At the same time, the 5SB fell again in the voters’ favour. The landslide victory of 2018 (32.7%) was followed by a slump to 17.1% in the 2019 European elections and to 15 .6%, with one comparison being particularly important to the 5SB strategists: with the PD, the ‘left-wing competition’ that seemed to have pushed the 5SB into marginality in 2018. But with a new leadership (Elly Schlein), the PD not only managed to recover, but also to turn the gap between it and the 5SB into a clear lead again.
Problems with the united front policy
What caused the most trouble for the 5SB, which was fighting for its independence, was the PD’s united front policy against the right: when the 5SB accepts offers of alliance, it reaps joint successes (as it just did in the regional elections), but it is ultimately the PD that benefits. What therefore determines the relationship between the 5SB and the PD is the desire to repeatedly seek out unique selling points, in addition to occasionally accepting alliance offers – it was the 5SB that took the initiative to overthrow Draghi in 2020 against the will of the PD (the stated reason being the construction of a waste incinerator in Rome). But now it was the question of peace. Apart from Salvini, whose Lega has since become an open auxiliary force of Putin, Conte’s 5SB became the only party in Italy to advocate peace in Ukraine without arms deliveries. It is burying its head in the sand on the question of what impact this would have on Ukraine’s continued existence, knowing full well that it is advocating surrender. 2.
Grillo has parted company with the 5-star movement, which also represents an opportunity for the party, especially since it has also freed itself from the shackle of the two mandates. But Grillo’s other legacy has not yet been lost, especially his almost pathological search for distinction.

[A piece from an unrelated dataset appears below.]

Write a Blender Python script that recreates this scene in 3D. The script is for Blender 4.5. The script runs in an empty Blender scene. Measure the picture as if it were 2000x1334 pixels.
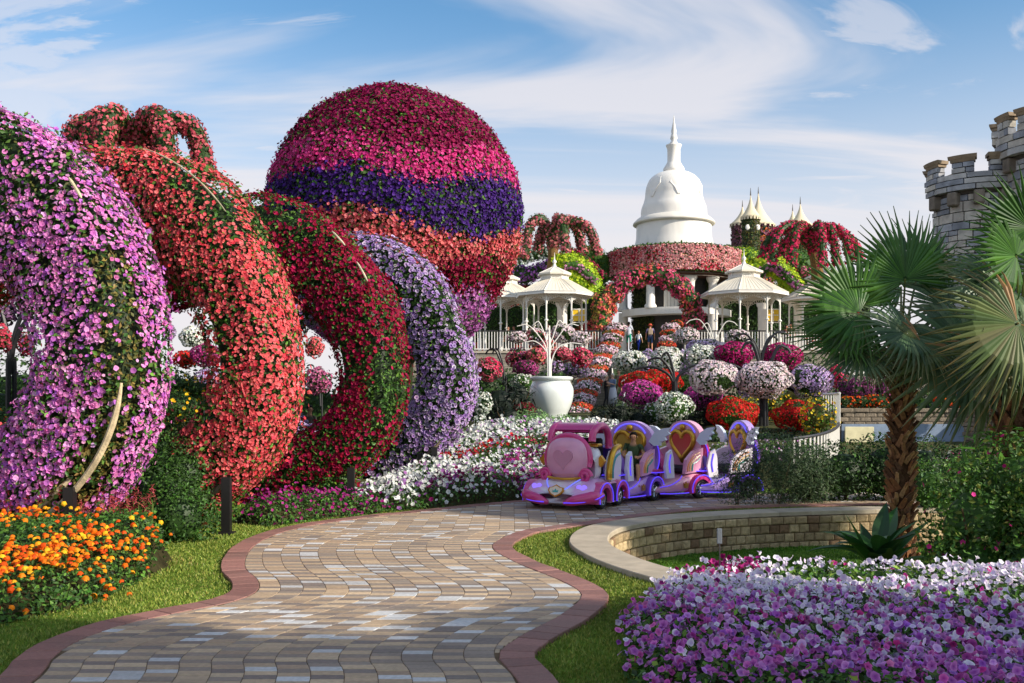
import bpy, bmesh, math
import numpy as np
from mathutils import Vector, Matrix
from math import sin, cos, pi, radians, sqrt

SC = bpy.context.scene
COL = SC.collection
# ------------------------------------------------------------------ camera, sky, sun, exposure
F, CH, HY = 1900.0, 1.65, 788.0            # focal length in photo pixels, eye height, horizon row
cam = bpy.data.cameras.new('camera')
cam.sensor_width = 36.0
cam.lens = 36.0 * F / 2000.0
cam.shift_y = (HY - 667.0) / 2000.0
cam.clip_end = 3000.0
camo = bpy.data.objects.new('camera', cam)
camo.location = (0, 0, CH)
camo.rotation_euler = (radians(90), 0, 0)
COL.objects.link(camo)
SC.camera = camo

SUN_EL = radians(27)
SUN_DIR = np.array([0.88, -0.475])           # towards the sun, on the ground plane
SUN_DIR = SUN_DIR / np.linalg.norm(SUN_DIR)
world = bpy.data.worlds.new('World')
SC.world = world
world.use_nodes = True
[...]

It could perpetuate the hegemony of the right.
Notes:
1 The contribution, which does not take into account important facts in some statements – for example, that Grillo never questioned the capitalist system – nevertheless gives an interesting overview of the role of M5S in the period in question.
2 Here it becomes clear that the author supports the war against Russia in Ukraine led by NATO and the EU.